Vikram Chandra, author of Geek Sublime, offered a useful stylistic trick: Juxtapose poetry with realism and understatement.

On a stylistic level, there’s a real pleasure in moving from flatness to richness again. It’s a trick you can very effectively deploy. The first example that comes to mind is from Macbeth, where he says: “No, this my hand will rather the multitudinous seas incarnadine, making the green one red.” The multisyllabic richness of “multitudinous seas incarnadine” followed by the very Anglo-Saxon simplicity of, “making the green one red.” It’s a repetition, but the repetition works: After the long, rolling cadence of the first line, you get the dagger blow of the last line.

This principle works in so many kinds of writing, and not just on a sentence-to-sentence level. You can juxtapose the richness of fantasy against something done in a very realistic or so-called realistic way.

Billy Collins extolled the virtues of simplicity. Why he thinks poetry should be emotionally challenging, but easy to read:

I want graceful lines and graceful sentences. I try to write very simply. The vocabulary is simple, the sentences tend to be quite conventional—subject, verb, object. I try to be very unchallenging in syntax. I want the trip to be one of imagination and not completely of the language. But I’m also thinking about the reader, whom I’m trying to guide through an imaginative experience. I want the excitement of the poem—if I can generate some—not to lie in a fancy use of language, or an eccentric use of language. I want the poem to be an imaginative thrill. To take the reader to an odd place, or a challenging place, or a disorienting place, but to do that with fairly simple language. I don’t want the language itself to be the trip. I want the imaginative spaces that we’re moving through to be the trip.

I know that goes against some of the poetry you might encounter, where the language is the thing. Well, of course, poetry is all made of words and that’s what we’re working with here. But I don’t just want the reader’s staring at language to be the experience. I want to take the reader from Kansas to Oz: from a simple, familiar place, to a slightly unusual place.

Poetry’s kind of a mixture of the clear and the mysterious. It’s very important to know when to be which: what to be clear about and what to leave mysterious. A lot of poetry I find unreadable is trying to be mysterious all the time. It’s not so much a mixture of clarity and mystery, instead of a balance between the two. If the reader doesn’t feel oriented in the beginning of the poem, he or she can’t be disoriented later. Often, the first lines of a poem—many times, I find them completely disorienting. But I’d like to go to that place, but I like to be taken there rather than being shoved into it. It’s like being pushed off the title into the path of an approaching train.

Finally, Emily St. John Mandel, whose novel Station Eleven was a National Book Award finalist this year, examined a famous line from Raymond Chandler’s essay “The Simple Art of Murder”: “But down these mean streets a man must go who is not himself mean, who is neither tarnished nor afraid.” For St.
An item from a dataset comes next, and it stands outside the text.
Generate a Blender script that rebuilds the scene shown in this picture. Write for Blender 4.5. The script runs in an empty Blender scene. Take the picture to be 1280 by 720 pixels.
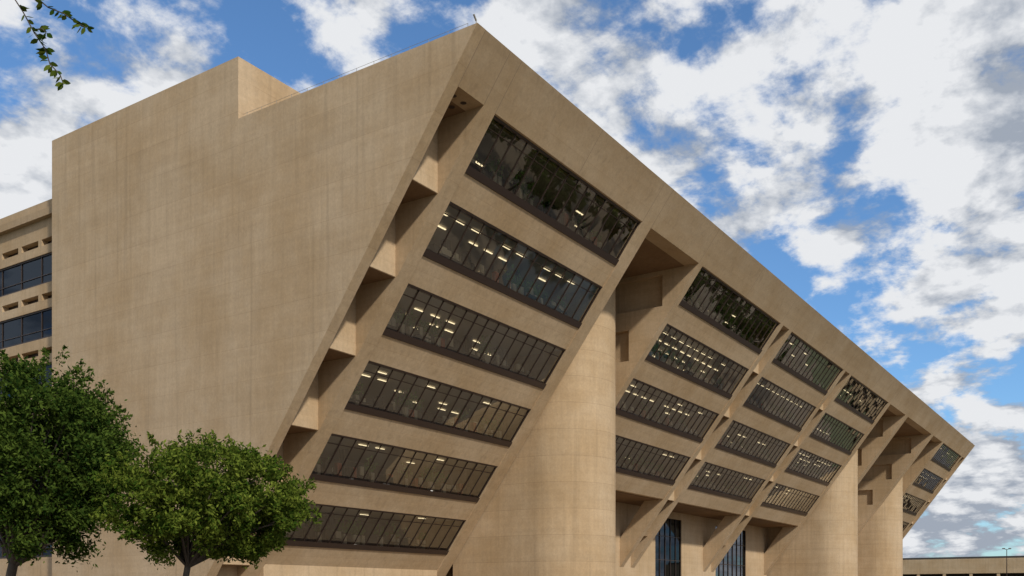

John Mandel, these words ward off literary fear—they remind her to write bold characters and to remain brave in the face of the work ahead.

It seemed like a decent way to approach the writing of protagonists, and all these years later, the words stay with me. These are the words toward which I lean when I write. Writing believable characters is the aspect of fiction over which I agonize the most. To be entirely untarnished or entirely unafraid is to be inhuman, but Chandler’s words serve as guideposts: I’ve never written a protagonist who was so tarnished that it was impossible to sympathize with his plight, or so afraid that it was impossible for her to take action.

It is important to me to try to live honorably, and in the moments of life that require particularly careful navigation, I find myself repeating the words to myself. Be neither tarnished nor afraid, I find myself thinking, and I try to follow this advice. I am trying very hard, always, to be unafraid and to remain as untarnished as possible. It’s always seemed to me that you could do a lot worse than that Chandler quote if you were looking for loose instructions on how to conduct yourself through the hours of your writing, through the days of your life.